Easter Monday with Janos
After finishing the Reger recordings early (we were so well prepared that we got it over with in two days) I was thrilled to be able to spend an extra day home in Berlin, having a real Easter celebration with my son Janos. Sunday we just slept in for ever and ever, then afer a lush breakfast went into the park of Schloss Charlottenburg where I hid János' two little presents and some eggs. For lunch we met very dear friends from Puerto Rico at Borchardt's - Angel and Totie Collado Schwarz came to Berlin for their friend Daniel Barenboim's Mahler marathon. Interesting conversations about the future of Puerto Rico (statehood, own country, status quo) with a man who is not a politician but completely in love with his beautiful island, and who with his contacts could turn it around.

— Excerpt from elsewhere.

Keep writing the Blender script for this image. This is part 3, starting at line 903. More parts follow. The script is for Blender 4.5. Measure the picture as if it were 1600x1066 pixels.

Recording Reger - soon it's over :)
Sitting with a glass of red wine after the first day of recording - how much more fulfilling does life get? Next to me my dear producer Andrew Keener, who kept up with my horrible moods during the last movement of the last Reger Suite - my God, why does this guy write such difficult stuff????
Short trip to London
This little trip couldn't have been more efficient: my pianist Markus Becker and me flew into London last night, arrived at 7:50 pm after a day of rehearsals in his hometown Hanover, and left today at 8:15 pm after our lunchtime concert at LSO St.Lukes.
Saint-Saens Concerto in San Antonio
Yes, I escaped the winterstorms in Germany and travelled for 20 hours to San Antonio for two concerts of Saint-Saens. Crazy? No, travelling is fun: I watched the new James Bond movie and "Dreamgirls", read my book (Shalimar the Clown by S. Rushdie), slept 3 hours and was almost sad, that the journey was over so quickly.
...and after the performance
After doing the Haydn D now for the fifth time this year, I slowly get the hang of it. Now I understand why some musicians tend to play the same pieces over and over - it does get easier after a while.
Haydn D in Monte Carlo before
I am sitting in the breakfeast room of the Mirabeau hotel, enjoying a nice croissant with a café au lait, not yet ready for Haydn...
Well, I still have 2 hours, but it is not easy for me to play at 11 in the morning, needs some mental preparation, since I like it dark outside when I have to perform :) But I am looking very much forward to this, because the conductor Walter Weller is an old friend of mine, wonderful person to be around, full of anecdotes (yesterday he told me that he met Richard Strauss when he was 6 years old) and great stories from old Vienna.
Prokofiev Sinfonia Concertante in Amsterdam
I don't know if anybody might find it interesting what I have to say after a perfomance, especially since I stated in an earlier blog that I am my own worst judge, that I never know how I played. But at least I know what I felt, and I asked you now to say if I should continue writing directly after concerts or not.
Free Time - with Reger and Sports...
Oh, this is so sad, my concert-free time between the Shostakovich No.2 in Halle on Feb 22 and the rehearsals in Amsterdam for Sinfonia Concertante which start on March 9 is almost over.